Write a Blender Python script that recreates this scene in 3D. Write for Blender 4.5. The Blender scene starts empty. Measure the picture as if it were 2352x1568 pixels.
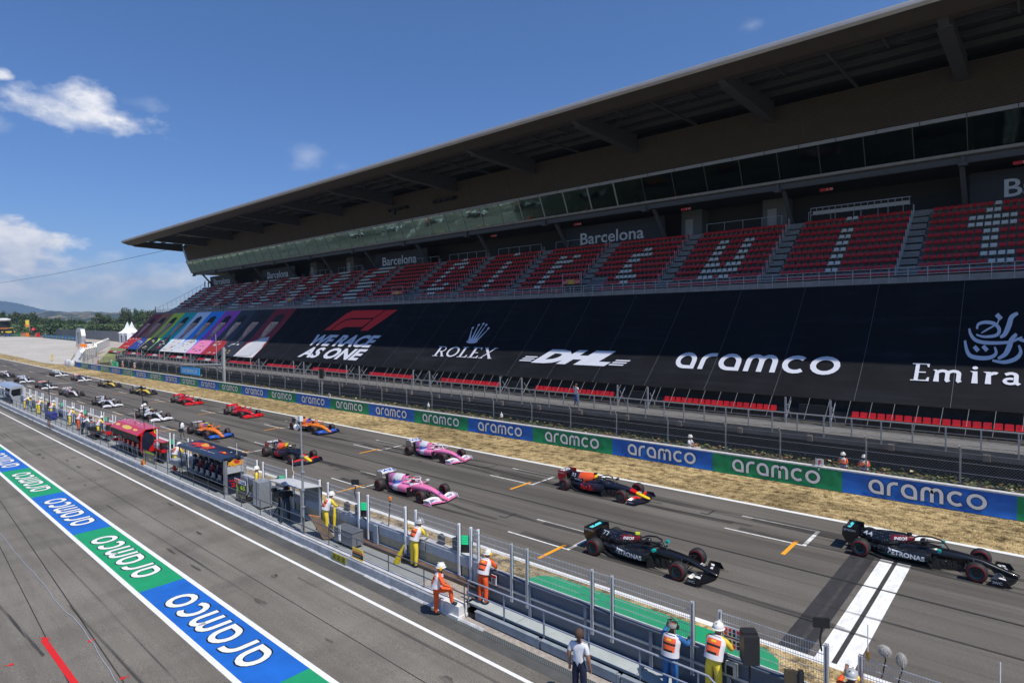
import bpy, bmesh, math, random
from mathutils import Vector, Matrix
from mathutils.bvhtree import BVHTree
random.seed(7)
SC = bpy.context.scene
COL = SC.collection
PI = math.pi
GX, GY = -0.009133, 0.025119          # fall of the circuit: along the straight and across it
def G(x, y): return GX*x + GY*y

# ---------------------------------------------------------------- camera
YAW, PIT, ROL, CH = math.radians(48.16604), math.radians(-1.182869), math.radians(-.60394), 9.9436
Fv = Vector((-math.cos(YAW)*math.cos(PIT), math.sin(YAW)*math.cos(PIT), math.sin(PIT)))
Rv = Vector((math.sin(YAW), math.cos(YAW), 0))
Uv = Rv.cross(Fv)
R2 = Rv*math.cos(ROL)+Uv*math.sin(ROL); U2 = -Rv*math.sin(ROL)+Uv*math.cos(ROL)
cam = bpy.data.cameras.new('camera'); cam.sensor_width = 36; cam.lens = 1390.543/2352*36
cam.clip_start = .1; cam.clip_end = 60000
co = bpy.data.objects.new('camera', cam); COL.objects.link(co); SC.camera = co
M = Matrix((( R2.x, U2.x, -Fv.x, 0), (R2.y, U2.y, -Fv.y, 0), (R2.z, U2.z, -Fv.z, CH), (0, 0, 0, 1)))
co.matrix_world = M
def ray(x, y): return (Fv + R2*((x-1176)/1390.543) - U2*((y-784)/1390.543))
def at_dist(x, y, X):                  # world point seen at (x, y) at distance |X| along the straight
    d = ray(x, y); t = X/d.x; return Vector((0, 0, CH))+d*t

# ---------------------------------------------------------------- sun, sky
SUNV = Vector((.58, -.06, 1)).normalized()
sd = bpy.data.lights.new('sun', 'SUN'); sd.energy = 4.9; sd.angle = math.radians(.5); sd.color = (1, .945, .85)
so = bpy.data.objects.new('sun', sd); COL.objects.link(so); so.rotation_euler = SUNV.to_track_quat('Z', 'Y').to_euler()
so.location = (0, 0, 80)
SC.view_settings.view_transform = 'Standard'; SC.view_settings.look = 'None'; SC.view_settings.gamma = 1
SC.view_settings.exposure = -0.04
SC.cycles.max_bounces = 8; SC.cycles.transparent_max_bounces = 24; SC.cycles.diffuse_bounces = 4
W = bpy.data.worlds.new('World'); SC.world = W; W.use_nodes = True
nt = W.node_tree; N = nt.nodes; L = nt.links; N.clear()
out = N.new('ShaderNodeOutputWorld'); bg = N.new('ShaderNodeBackground'); bg.inputs[1].default_value = .094
sky = N.new('ShaderNodeTexSky'); sky.sky_type = 'NISHITA'; sky.sun_disc = False
sky.sun_elevation = math.asin(SUNV.z); sky.sun_rotation = math.atan2(SUNV.x, SUNV.y)
sky.altitude = 100; sky.air_density = 1.0; sky.dust_density = .1; sky.ozone_density = 2.2
tc = N.new('ShaderNodeTexCoord')
def wmath(op, a, b=None, c=None):
    n = N.new('ShaderNodeMath'); n.operation = op
    for i, v in enumerate((a, b, c)):
        if v is None: continue
        if isinstance(v, (int, float)): n.inputs[i].default_value = v
        else: L.new(v, n.inputs[i])
    return n.outputs[0]
def wdot(vec):
    n = N.new('ShaderNodeVectorMath'); n.operation = 'DOT_PRODUCT'; L.new(tc.outputs['Generated'], n.inputs[0])
    n.inputs[1].default_value = vec; return n.outputs['Value']
nz = N.new('ShaderNodeTexNoise'); nz.inputs['Scale'].default_value = 16; nz.inputs['Detail'].default_value = 9; nz.inputs['Roughness'].default_value = .6
mp = N.new('ShaderNodeMapping'); mp.inputs['Scale'].default_value = (1, 1, 1.7); L.new(tc.outputs['Generated'], mp.inputs[0]); L.new(mp.outputs[0], nz.inputs['Vector'])
nz2 = N.new('ShaderNodeTexNoise'); nz2.inputs['Scale'].default_value = 34; nz2.inputs['Detail'].default_value = 6; L.new(mp.outputs[0], nz2.inputs['Vector'])
total = None; hi = None
CL = [(165, 262, 190, 40, 1.25, .5), (195, 236, 80, 48, 1.25, .5), (105, 245, 110, 36, 1.1, .5), (330, 240, 60, 20, .32, .6), (0, 168, 22, 13, .9, .3), (0, 285, 45, 26, .45, .5),
      (28, 580, 110, 76, 1.6, .35), (-10, 548, 80, 60, 1.6, .3), (85, 618, 110, 48, 1.0, .6), (60, 660, 300, 80, .95, .5), (320, 650, 230, 50, .85, .5), (230, 618, 170, 30, .55, .6), (110, 690, 420, 50, .75, .6), (300, 700, 700, 50, .55, .7),
      (705, 360, 46, 30, .36, .8), (690, 380, 36, 16, .28, .8), (785, 385, 30, 14, .2, .7), (1727, 60, 34, 20, .32, .9)]
for cxp, cyp, rx, ry, dens, soft in CL:
    c = ray(cxp, cyp).normalized(); r = Vector((0, 0, 1)).cross(c); r.normalize(); r = -r; u = r.cross(c); 
    if u.z < 0: u = -u
    a = wmath('DIVIDE', wdot(r), rx/1700); b = wmath('DIVIDE', wdot(u), ry/1700)
    fr = wdot(c)
    d = wmath('SQRT', wmath('ADD', wmath('MULTIPLY', a, a), wmath('MULTIPLY', b, b)))
    m = wmath('SUBTRACT', 1.0, d)
    n1 = wmath('MULTIPLY', wmath('SUBTRACT', nz.outputs[0], .5), 2.3)
    n2 = wmath('MULTIPLY', wmath('SUBTRACT', nz2.outputs[0], .5), .9)
    m = wmath('ADD', wmath('ADD', m, n1), n2)
    m = wmath('DIVIDE', m, soft*2.2); m.node.use_clamp = True
    m = wmath('MULTIPLY', wmath('MULTIPLY', m, dens), wmath('GREATER_THAN', fr, .5)); m.node.use_clamp = True
    total = m if total is None else wmath('MAXIMUM', total, m)
mixc = N.new('ShaderNodeMix'); mixc.data_type = 'RGBA'
hs = N.new('ShaderNodeHueSaturation'); hs.inputs['Saturation'].default_value = 1.18; hs.inputs['Hue'].default_value = .506; hs.inputs['Value'].default_value = 1.22
sz_ = N.new('ShaderNodeSeparateXYZ'); L.new(tc.outputs['Generated'], sz_.inputs[0]); tr_ = N.new('ShaderNodeValToRGB'); tr_.color_ramp.elements[0].color = (.82, .90, 1.12, 1); tr_.color_ramp.elements[1].position = .45; tr_.color_ramp.elements[1].color = (.92, .98, 1.08, 1); L.new(sz_.outputs[2], tr_.inputs[0])
vm_ = N.new('ShaderNodeVectorMath'); vm_.operation = 'MULTIPLY'; L.new(sky.outputs[0], vm_.inputs[0]); L.new(tr_.outputs[0], vm_.inputs[1]); L.new(vm_.outputs[0], hs.inputs['Color'])
L.new(total, mixc.inputs[0]); L.new(hs.outputs[0], mixc.inputs[6])
cr = N.new('ShaderNodeValToRGB'); cr.color_ramp.elements[0].position = .35; cr.color_ramp.elements[0].color = (6.2, 6.9, 8.6, 1)
cr.color_ramp.elements[1].position = .62; cr.color_ramp.elements[1].color = (11.4, 11.3, 11.6, 1); L.new(nz.outputs[0], cr.inputs[0])
L.new(cr.outputs[0], mixc.inputs[7]); L.new(mixc.outputs[2], bg.inputs[0]); L.new(bg.outputs[0], out.inputs[0])

# ---------------------------------------------------------------- materials
MATS = {}
def mat(name, c=(.5, .5, .5), r=.6, m=0., n=.12, sc=6., bump=0., coat=0., spec=.5, emit=0, stretch=None, world=False, bsc=None, det=5):
    if name in MATS: return MATS[name]
    x = bpy.data.materials.new(name); x.use_nodes = True; t = x.node_tree; b = t.nodes['Principled BSDF']
    b.inputs['Roughness'].default_value = r; b.inputs['Metallic'].default_value = m; b.inputs['Specular IOR Level'].default_value = spec
    b.inputs['Coat Weight'].default_value = coat; b.inputs['Coat Roughness'].default_value = .08
    tcn = t.nodes.new('ShaderNodeTexCoord'); v = tcn.outputs['Object']
    if world: g = t.nodes.new('ShaderNodeNewGeometry'); v = g.outputs['Position']
    if stretch: mpn = t.nodes.new('ShaderNodeMapping'); mpn.inputs['Scale'].default_value = stretch; t.links.new(v, mpn.inputs[0]); v = mpn.outputs[0]
    nn = t.nodes.new('ShaderNodeTexNoise'); nn.inputs['Scale'].default_value = sc; nn.inputs['Detail'].default_value = det; nn.inputs['Roughness'].default_value = .65; t.links.new(v, nn.inputs['Vector'])
    mr = t.nodes.new('ShaderNodeMapRange'); mr.inputs['From Min'].default_value = .3; mr.inputs['From Max'].default_value = .7
    mr.inputs['To Min'].default_value = 1-n; mr.inputs['To Max'].default_value = 1+n; t.links.new(nn.outputs[0], mr.inputs[0])
    vm = t.nodes.new('ShaderNodeVectorMath'); vm.operation = 'SCALE'; vm.inputs[0].default_value = c[:3]; t.links.new(mr.outputs[0], vm.inputs['Scale'])
    t.links.new(vm.outputs[0], b.inputs['Base Color'])
    if bump:
        bn = t.nodes.new('ShaderNodeBump'); bn.inputs['Strength'].default_value = bump; bn.inputs['Distance'].default_value = .02
        if bsc:
            n2 = t.nodes.new('ShaderNodeTexNoise'); n2.inputs['Scale'].default_value = bsc; n2.inputs['Detail'].default_value = 4; t.links.new(v, n2.inputs['Vector']); t.links.new(n2.outputs[0], bn.inputs['Height'])
        else: t.links.new(nn.outputs[0], bn.inputs['Height'])
        t.links.new(bn.outputs[0], b.inputs['Normal'])
    if emit: b.inputs['Emission Color'].default_value = (*c[:3], 1); b.inputs['Emission Strength'].default_value = emit
    MATS[name] = x; return x
def nodes(m): return m.node_tree.nodes, m.node_tree.links, m.node_tree.nodes['Principled BSDF']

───

What is expected >> Give back exactly the lines from the first line of the data through the line with "d = ray(x, y);", pictures excluded.

Finished answer >>
Write a Blender Python script that recreates this scene in 3D. Write for Blender 4.5. The Blender scene starts empty. Measure the picture as if it were 2352x1568 pixels.
import bpy, bmesh, math, random
from mathutils import Vector, Matrix
from mathutils.bvhtree import BVHTree
random.seed(7)
SC = bpy.context.scene
COL = SC.collection
PI = math.pi
GX, GY = -0.009133, 0.025119          # fall of the circuit: along the straight and across it
def G(x, y): return GX*x + GY*y

# ---------------------------------------------------------------- camera
YAW, PIT, ROL, CH = math.radians(48.16604), math.radians(-1.182869), math.radians(-.60394), 9.9436
Fv = Vector((-math.cos(YAW)*math.cos(PIT), math.sin(YAW)*math.cos(PIT), math.sin(PIT)))
Rv = Vector((math.sin(YAW), math.cos(YAW), 0))
Uv = Rv.cross(Fv)
R2 = Rv*math.cos(ROL)+Uv*math.sin(ROL); U2 = -Rv*math.sin(ROL)+Uv*math.cos(ROL)
cam = bpy.data.cameras.new('camera'); cam.sensor_width = 36; cam.lens = 1390.543/2352*36
cam.clip_start = .1; cam.clip_end = 60000
co = bpy.data.objects.new('camera', cam); COL.objects.link(co); SC.camera = co
M = Matrix((( R2.x, U2.x, -Fv.x, 0), (R2.y, U2.y, -Fv.y, 0), (R2.z, U2.z, -Fv.z, CH), (0, 0, 0, 1)))
co.matrix_world = M
def ray(x, y): return (Fv + R2*((x-1176)/1390.543) - U2*((y-784)/1390.543))
def at_dist(x, y, X):                  # world point seen at (x, y) at distance |X| along the straight
    d = ray(x, y); t = X/d.x; return Vector((0, 0, CH))+d*t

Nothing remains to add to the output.